Mintie Mintie 9 years
I posted my comment and then went back to read others' comments. I retract my "women are bad tippers" statement. I hope we are breaking that chain, and it from the looks of these posts we are... good job ladies. I agree with many comments above... one of which being, YES, absolutely! If you cannot afford to go out to eat and tip... then make your way over to the grocery store for some peanut butter and bread. I've been there... I may be there again. But I REFUSE to have a service person who relies on tips [or commissions] to waste their time with me if I cannot afford to pay them. Also... I worked in a restaurant as a favor to a friend [had two waitresses go on vacation at the same time] for 2 weeks. It was some of the hardest work I've ever done. At the time I made $1.92/hr and being in kind of white trash suburbs, I didn't get tipped very well. But like I said, it was as a favor, so I had a day job on top of that, so I wasn't trying to survive on that [thank god!]. Anyway... Karma... what goes around, comes around.
Mintie Mintie 9 years
FYI, it's a common conception amongst the service industry that women are bad tippers. Knowing this and wanting to break this trend, I purposely leave 25% on food bills and a minimum of $2 per drink at bars. That being said, if I receive poor service, I will tip much less.
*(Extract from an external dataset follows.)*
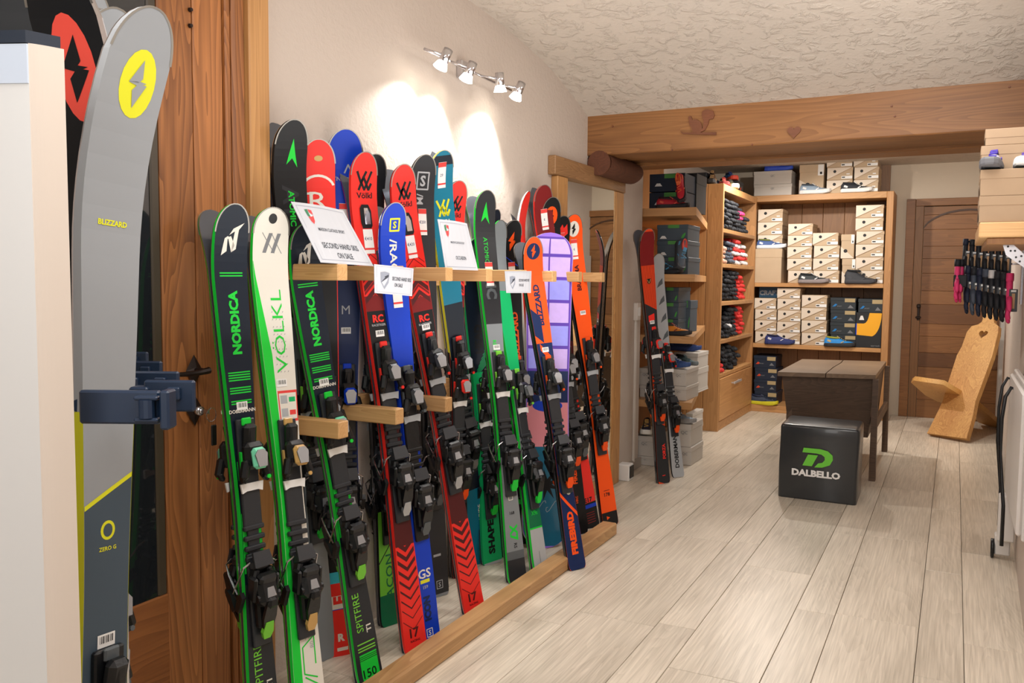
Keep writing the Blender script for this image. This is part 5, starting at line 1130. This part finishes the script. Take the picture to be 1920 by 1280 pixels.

bunnystack bunnystack 9 years
Actually, rainwen, the servers usually make far less than minimum wage. But I agree with you. I am also opposed to customary tipping. This sums it up COMPLETELY: Secondly, I worked in sectors of the service industries for years where tipping was not customary, and still cannot understand why you tip a bad waitress but not the sales clerk who bends over backwards to make you happy. Where's the line?